Thomas Paine (1737-1809)
Students will:
- explain the arguments Thomas Paine made in Common Sense.
- explain the main ideas of The Rights of Man and The Age of Reason.
- understand the reasons for Paine’s negative reception in the U.S. upon his 1802 return.
- analyze The American Crisis and Paine’s explication of civic values.
- evaluate modern applications of eighteenth-century civic values.
- appreciate the contributions Thomas Paine made to the revolutionary cause.
Student Handouts
- Handout A—Thomas Paine (1737–1809)
- Handout B—Vocabulary and Context Questions
- Handout C—In His Own Words: Thomas Paine on Patriotism
- Handout D—Analysis: Paine and Civic Values
Additional Teacher Resource
- Review answers to homework questions.
- Conduct a whole-class discussion to answer the Critical Thinking Questions.

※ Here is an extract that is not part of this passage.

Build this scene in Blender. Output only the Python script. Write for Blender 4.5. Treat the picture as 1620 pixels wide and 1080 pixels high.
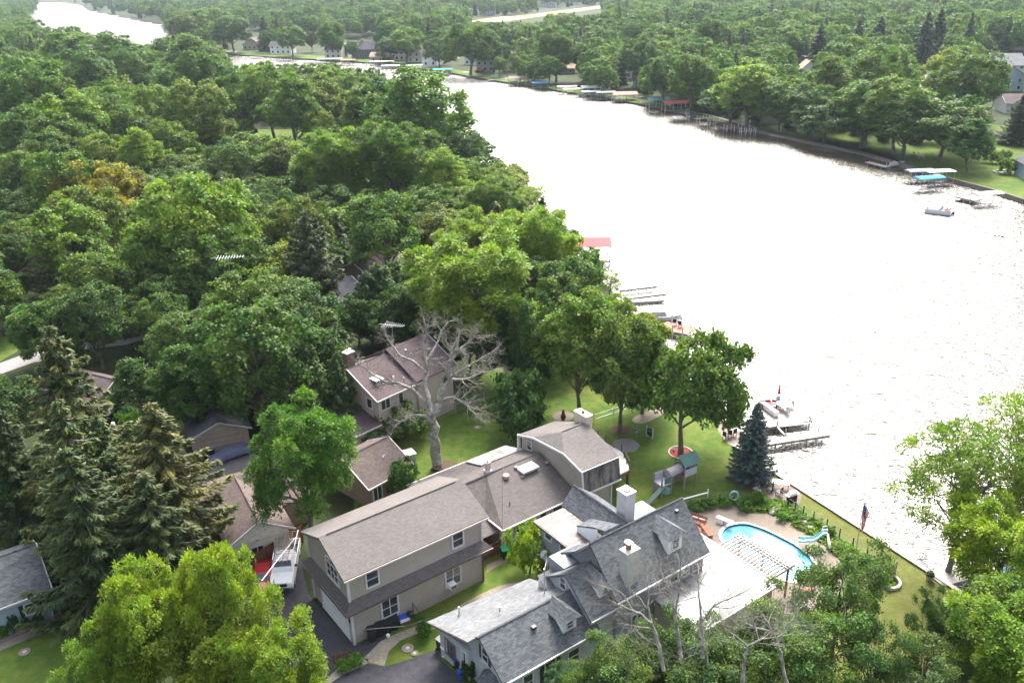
import bpy, math, random
import numpy as np
from mathutils import Vector
from mathutils.geometry import tessellate_polygon

# ---------------------------------------------------------------- camera, world, sun, exposure
sc = bpy.context.scene
for o in list(bpy.data.objects): bpy.data.objects.remove(o)
COL = sc.collection
CAM_H, PITCH, ROLL, FPX = 48.0, math.radians(23.4), math.radians(1.2), 1350.0
_f = np.array([0, math.cos(PITCH), -math.sin(PITCH)]); _r0 = np.array([1.0, 0, 0]); _u0 = np.cross(_r0, _f)
_r = math.cos(ROLL)*_r0 - math.sin(ROLL)*_u0
_u = math.sin(ROLL)*_r0 + math.cos(ROLL)*_u0
cd = bpy.data.cameras.new('camera'); cam = bpy.data.objects.new('camera', cd); COL.objects.link(cam)
cd.sensor_width = 36; cd.lens = FPX/1620*36; cd.clip_start = 1; cd.clip_end = 12000
from mathutils import Matrix
_m = Matrix(((_r[0], _u[0], -_f[0]), (_r[1], _u[1], -_f[1]), (_r[2], _u[2], -_f[2])))
cam.matrix_world = Matrix.Translation((0, 0, CAM_H)) @ _m.to_4x4()
sc.camera = cam
SUN_EL, SUN_AZ = math.radians(48), math.radians(14)       # azimuth from +Y (ahead) towards +X (right)
w = bpy.data.worlds.new('World'); sc.world = w; w.use_nodes = True
nt = w.node_tree; bg = nt.nodes['Background']; sky = nt.nodes.new('ShaderNodeTexSky')
sky.sky_type = 'NISHITA'; sky.sun_disc = False; sky.sun_elevation = SUN_EL; sky.sun_rotation = SUN_AZ
sky.dust_density = 6.0; sky.air_density = 1.0; sky.ozone_density = 1.0
hs = nt.nodes.new('ShaderNodeHueSaturation'); hs.inputs['Saturation'].default_value = 0.55
nt.links.new(sky.outputs[0], hs.inputs['Color']); nt.links.new(hs.outputs[0], bg.inputs['Color'])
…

- Ask a student to summarize the historical significance of Thomas Paine.
Thomas Paine was a writer and philosopher. He wrote Common Sense, the bestselling pamphlet of the revolutionary era. His The American Crisis essays inspired the Continental Army in dark times. In the late 1780s he returned to Europe and wrote, in the 1790s, The Rights of Man, a political tract, and The Age of Reason, a critique of Christianity and organized religion. Reaction to Paine’s philosophies caused him to fall largely out of favor in the United States by the end of his life.
Thomas Paine was a major figure during the early years of the American Revolution. One of the foremost propagandists for American liberty in the 1770s, Paine penned words that rallied the war-weary spirit of the colonists and that still stir the hearts of Americans today, even when taken out of their original context: “These are the times that try men’s souls. . . . The summer soldier and the sunshine patriot will, in this crisis, shrink from the service of their country. . . . Tyranny, like hell, is not easily conquered. . . . The harder the conflict, the more glorious the triumph.” His Common Sense was the bestselling pamphlet of the Revolutionary era. (As a percentage of the population, it was read by more people than watch the Superbowl today.) It is still widely available and read today by students of the period. He is often cited as a champion of liberty.
Yet, Paine played no role in the formation of the American government after independence and lived outside the United States in the critical years, 1787–1802, when the nation’s new political institutions were being tested. While abroad, he more openly advocated the ideals of the Enlightenment in their most extreme form, railing against established religion, legal precedent, and all tradition. In the 1770s, Thomas Paine embodied the American Revolutionary spirit better than any other writer. But the radical road that he followed to Revolutionary France in the 1780s and 1790s is the path that America chose to reject.
Conduct a large group discussion about the civic values Paine attempts to summon in readers of his essay. What are the opposites of those values (i.e., the ones he condemns in the essay)? Ask students to share ways they have, in their own times of crisis, acted on those civic virtues Paine attempts to summon in his audience.
- Have students write their own “American Crisis” essay in the style of Paine, focusing on a modern cultural or political crisis and persuading people to take a specific action. Possible crises might include poverty or the war in Iraq.
- Have students create a one-page pamphlet expressing their opinion on a school issue, persuading their fellow students to act in accordance with a civic value discussed in class. Possible topics might include acting respectfully in class, being tolerant of student groups or clubs with whom they might not agree, being kind to others, or putting a stop to bullying.
- Have students read “Thoughts on the Present State of American Affairs” from Thomas Paine’s Common Sense. Have students write a one-page essay summarizing his main points and analyzing the way Paine’s argument compares to the one he makes in The American Crisis.
Source: “Common Sense by Thomas Paine,” USHistory.org. <http://www.ushistory.org/paine/commonsense/sense4.htm>. - Thomas Paine began the introduction to The Rights of Man (1791–1792) with a dedication to George Washington. He wrote, “I present you a small treatise in defense of those principles of freedom which your exemplary virtue hath so eminently contributed to establish.” In 1796, in his public letter denouncing Washington, he wrote, “. . . my citizenship in America was not . . . diminished by anything I had done in Europe (on the contrary, it ought to be considered as strengthened, for it was the American principle of government that I was endeavoring to spread in Europe).” Have students write a one-page essay defining and discussing what those principles of freedom and principles of government are.